**EXERCISE**
The lines to print start at the one containing "mb = MB().box((-3.6, 1.26, 2.30), (-.30, 3.6, 2.45));" and end at the one containing "mb = MB().box((-.36, 1.225, -.1), (-.30, 3.6, 2.299));"; print them exactly, ends included, and only them.

------------------------------------------------------------

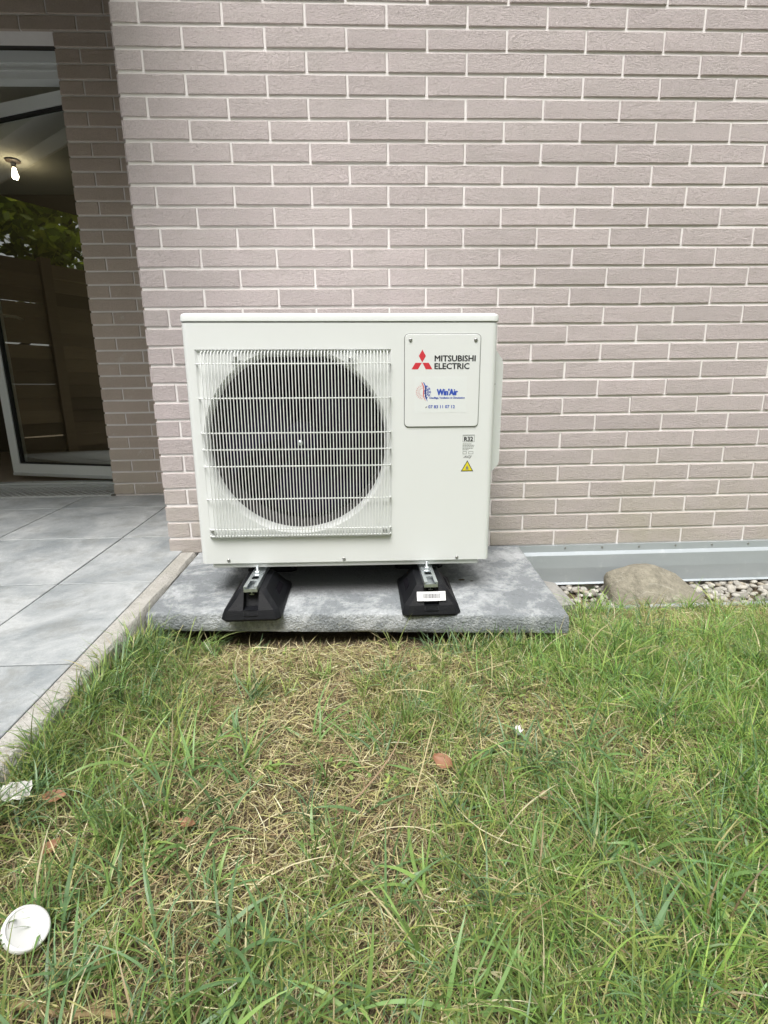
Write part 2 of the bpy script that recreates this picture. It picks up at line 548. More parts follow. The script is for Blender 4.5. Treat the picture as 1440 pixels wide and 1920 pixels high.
vis, rest = [], []
for k in range(-15, 28):
    for a, b in row_pieces(k, CW, X_END, 0.0, .125):
        (vis if (k >= -1 and a < 2.28 + .012 * (15 - k) * .0 and a < 2.36) else rest).append((k, a, b))
vis.sort(key=lambda q: (q[1] > 2.2, q[0]))
rest += vis[300:]; vis = vis[:300]
for k, a, b in vis:
    corner = abs(a - CW) < 1e-6
    m = brick_mesh(b - a, BH, M['brick'], .0065 if corner else 0, random.randint(0, 5), .11 if corner else .014)
    o = link('brick', m, bw, ((a + b) / 2, random.uniform(-.0012, .0012), (zj(k) + zj(k + 1)) / 2 + random.uniform(-.0007, .0007)))
    o.rotation_euler = (random.uniform(-.006, .006), random.uniform(-.003, .003), random.uniform(-.003, .003))
mb = MB()
for k, a, b in rest:
    m = brick_mesh(b - a, BH, M['brick'], 0, random.randint(0, 5), .11 if abs(a - CW) < 1e-6 else .014)
    c = ((a + b) / 2, 0, (zj(k) + zj(k + 1)) / 2)
    mb.add([(v.co.x + c[0], v.co.y + c[1], v.co.z + c[2]) for v in m.vertices], [tuple(p.vertices) for p in m.polygons])
mb.build('bricks', M['brick'], bw, kind='stuff')
mb = MB()                                                       # return face looking into the recess
for k in range(-15, 28):
    st = .118
    for a, b in row_pieces(k, st, .9, .085 if k % 2 else .21, .335 if k % 2 else .46):
        m = brick_mesh(b - a, BH, M['brick'], 0, random.randint(0, 5))
        c = ((a + b) / 2, (zj(k) + zj(k + 1)) / 2)
        mb.add([(CW + v.co.y, c[0] - v.co.x, v.co.z + c[1]) for v in m.vertices], [tuple(p.vertices) for p in m.polygons])
mb.build('return_bricks', M['brick'], bw, kind='stuff')

RY, RX0 = .9, -.70                                              # recess wall plane, its end at the door opening
bw2 = thing('brick_wall', 'shaded brick wall set back in the recess beside the glass door', 'wall', (RX0, RY, 0))
mb = MB()
mb.box((RX0 + .005, RY + .0055, -.2), (-.02, 1.22, WALL_TOP))
mb.box((-3.3, RY + .0055, 2.168), (RX0 + .005, 1.02, WALL_TOP))
mb.box((-3.3, RY + .0055, -.2), (-3.08, 1.22, 2.168))
mb.build('mortar', M['mortar'], bw2)
for k in range(-15, 28):
    x0 = RX0 if k > -8 else -3.3
    for a, b in row_pieces(k, x0, CW + .004, -.59, -.465):
        if k < -10 or a < -1.3:
            continue
        m = brick_mesh(b - a, BH, M['brick2'], .004 if abs(a - RX0) < 1e-6 else 0, random.randint(0, 5), .11 if abs(a - RX0) < 1e-6 else .014)
        o = link('brick', m, bw2, ((a + b) / 2, RY + random.uniform(-.0008, .0008), (zj(k) + zj(k + 1)) / 2))
        o.rotation_euler = (random.uniform(-.004, .004), random.uniform(-.003, .003), 0)
mb = MB()
for k in range(-15, 28):
    for a, b in row_pieces(k, -3.3, -3.08 if k > -8 else -1.34, -.59, -.465):
        if k >= -10 or True:
            m = brick_mesh(b - a, BH, M['brick2'], 0, random.randint(0, 5)); c = ((a + b) / 2, (zj(k) + zj(k + 1)) / 2)
            mb.add([(v.co.x + c[0], v.co.y + RY, v.co.z + c[1]) for v in m.vertices], [tuple(p.vertices) for p in m.polygons])
mb.build('bricks', M['brick2'], bw2, kind='stuff')

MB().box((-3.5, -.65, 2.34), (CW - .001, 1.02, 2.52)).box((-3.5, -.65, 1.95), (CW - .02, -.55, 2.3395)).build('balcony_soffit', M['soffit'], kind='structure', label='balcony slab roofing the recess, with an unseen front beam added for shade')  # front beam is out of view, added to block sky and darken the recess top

# ------------------------------------------------------------------ room behind the door
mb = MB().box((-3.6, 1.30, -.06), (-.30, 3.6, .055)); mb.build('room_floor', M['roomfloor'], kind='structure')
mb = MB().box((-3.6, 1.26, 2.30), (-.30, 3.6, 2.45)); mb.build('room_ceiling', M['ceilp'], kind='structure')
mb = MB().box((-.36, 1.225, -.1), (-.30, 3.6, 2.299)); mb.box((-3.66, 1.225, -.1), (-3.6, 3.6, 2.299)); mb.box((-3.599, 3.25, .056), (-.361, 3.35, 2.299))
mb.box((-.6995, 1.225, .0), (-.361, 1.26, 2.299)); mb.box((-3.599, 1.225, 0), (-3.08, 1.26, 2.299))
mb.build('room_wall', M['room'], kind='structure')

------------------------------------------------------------

**WRITTEN REPLY**
mb = MB().box((-3.6, 1.26, 2.30), (-.30, 3.6, 2.45)); mb.build('room_ceiling', M['ceilp'], kind='structure')
mb = MB().box((-.36, 1.225, -.1), (-.30, 3.6, 2.299)); mb.box((-3.66, 1.225, -.1), (-3.6, 3.6, 2.299)); mb.box((-3.599, 3.25, .056), (-.361, 3.35, 2.299))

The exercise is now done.